俘虜のシベリア義捐金送金 ~ 名古屋俘虜収容所の例 〜
校條 善夫(春日井市)
名古屋俘虜収容所では、シベリア抑留俘虜への義捐金送付で成功例と失敗例の二つがあったことが、今回「フォイクトレンダー情報」を通じて初めてわかった。
フォイクトレンダー情報少尉が名古屋収容所で集めたシベリア抑留のドイツ兵俘虜へ送る義捐金は合計で¥125.65であった。これを東京の牧師シュレーダー氏(Schroeder)経由で送金した。最終の届先はシュレーダー牧師に一任された。その一方同じ名古屋収容所でも伍長のカール・ワイスが義捐金の送金計画をしたが、彼は処罰され協力した労役先の日本人の上司は解雇された。俘虜の同じ義捐金活動でこの二件の間に大きな差違があったことを知りショックをうけた。

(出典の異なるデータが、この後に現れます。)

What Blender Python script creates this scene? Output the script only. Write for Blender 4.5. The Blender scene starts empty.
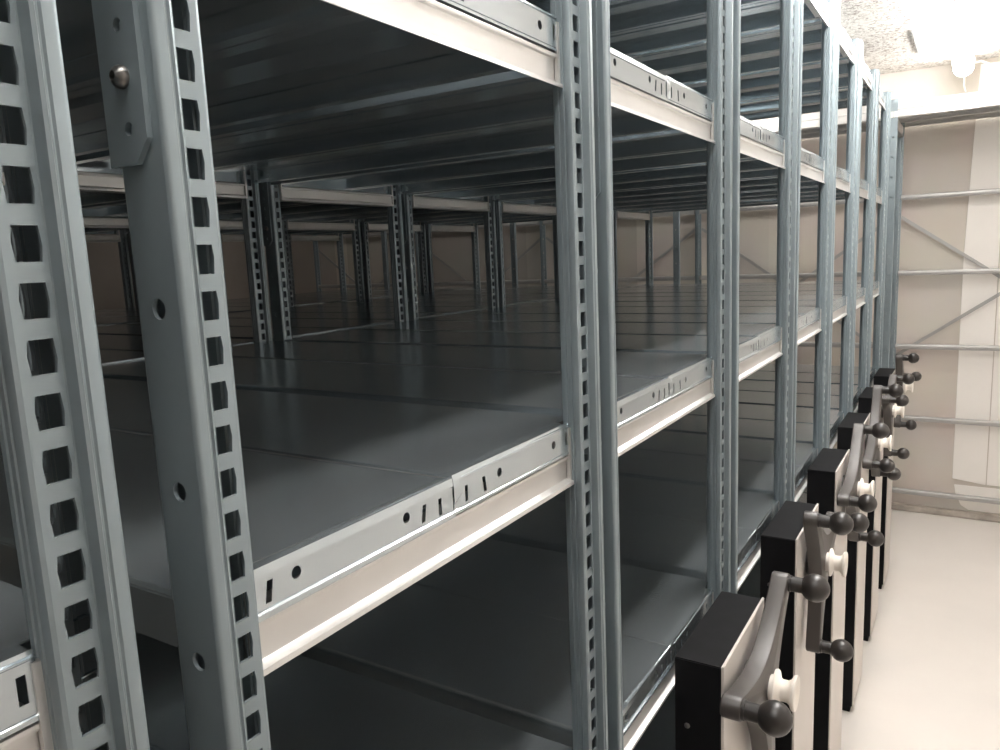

俘虜のカール・ワイス(後備役伍長)は、ドイツのランツ社の蒸気機関の据付や運転操作の有能な技師である。名古屋の特種技能者の中でも貴重な存在であった。彼は仲間の一人と共同で日本に高度な近代的工業技術の会社を創立したいという申請書を作成したほど、工業技術には自信があった。
ところでその彼は仲間から義捐金を最初¥130所内で集め、収容所管理部に送金を依頼したが、規則違反として断られた。集めた¥130はそれぞれの俘虜に返金した。その後彼の労役先の上司に協力を依頼して同じ会社の日本人社員名義で今度は¥30円を送金しようとした。しかしこれも軍部に見つかり重営倉30日の処罰をうけた。協力した日本人の上司は会社を解雇された。
ドイツ兵俘虜のシベリアの抑留環境は大変苛酷なものだったことは名古屋にいたドイツ兵俘虜もそれをよく知っていた。収容所では日本の新聞記事が所内のドイツ語新聞に掲載されていたので、世界の情勢については概ね日々その動向を知っていた。
ついでにいうと、日本の民間の有志の間ではドイツへの義捐金は大々的に行われていた。例えば渋沢栄一や今の東京女子医科大学の創立者吉岡弥生などがそうだが、ドイツは彼らの多額の義捐金に感謝して、渋沢や吉岡らにプロシャ赤十字勲章を授与している。荒廃したベルリンの子供達にも義捐金を贈る活動が新聞記事に大きく載っていた。
いずれにしても情報将校のフォイクトレンダーから東京の牧師経由の路線であれば、無事故で目的地へ届いた。その一方収容所内で下士卒の俘虜仲間が集めた義捐金活動は、本人は処罰されたばかりか、協力した日本人の一家の生活の道は絶たれた。
同じ義捐金送金でありながらこの格差は見逃せない。当時の軍隊の階級制度の差別的取扱いの不条理を印象づけられるが、同時に一部のキリスト教牧師の仲介活動が注目される。牧師の仲介活動は、名古屋だけでなく他の収容所でも行われていたとみられる。各収容所管理部は、牧師の仲介を警戒していたという報告が研究者のレポートに散見される。警戒されていた牧師は、フンツイカー牧師(スイス人)とシュレーダー牧師(ドイツ人)の名前が目立つ。両牧師は東京の旧小石川区上富阪にあった通称「東亜ミッション」(宣教師神学校併設)に住み、ここから日本各地へ布教に出ていた。牧師らの俘虜収容所への出入りについての記述は、ドイツ館発行の研究誌に収録されている。井戸慶治氏(研究誌第8号)や高橋輝和氏(研究誌第5号)による俘虜の手記の翻訳文の中にみられる。
名古屋の場合はシュレーダー牧師に関する記録が多い。彼は1919年(大正8年)6月の名古屋での俘虜製作品展覧会に名古屋在住のドイツ人と共に収容所長から招待され挨拶(begruessen)さえしている。収容所長はシュレーダー牧師が秘密通信の仲介者だということを知っていたのかどうか。俘虜のフォイクトレンダーについても収容所長の認識がどの程度あったのか。興味のある疑問点である。フンツイカー牧師とシュレーダー牧師には板東収容所から「通信仲介」の疑いがあるとして訪問禁止の要望がだされ、特にフンツイカー牧師については、「宣教師としての資格はない」とまで付言されている(井戸慶治氏の前掲翻訳注記)。
俘虜でも将校ルートの抜け道、牧師という名の隠れ蓑の一面など、俘虜収容中の不条理で矛盾に満ちた事実があり、かつ収容所間にも統一性のない「まだらな」収容所管理の一端を知った思いである。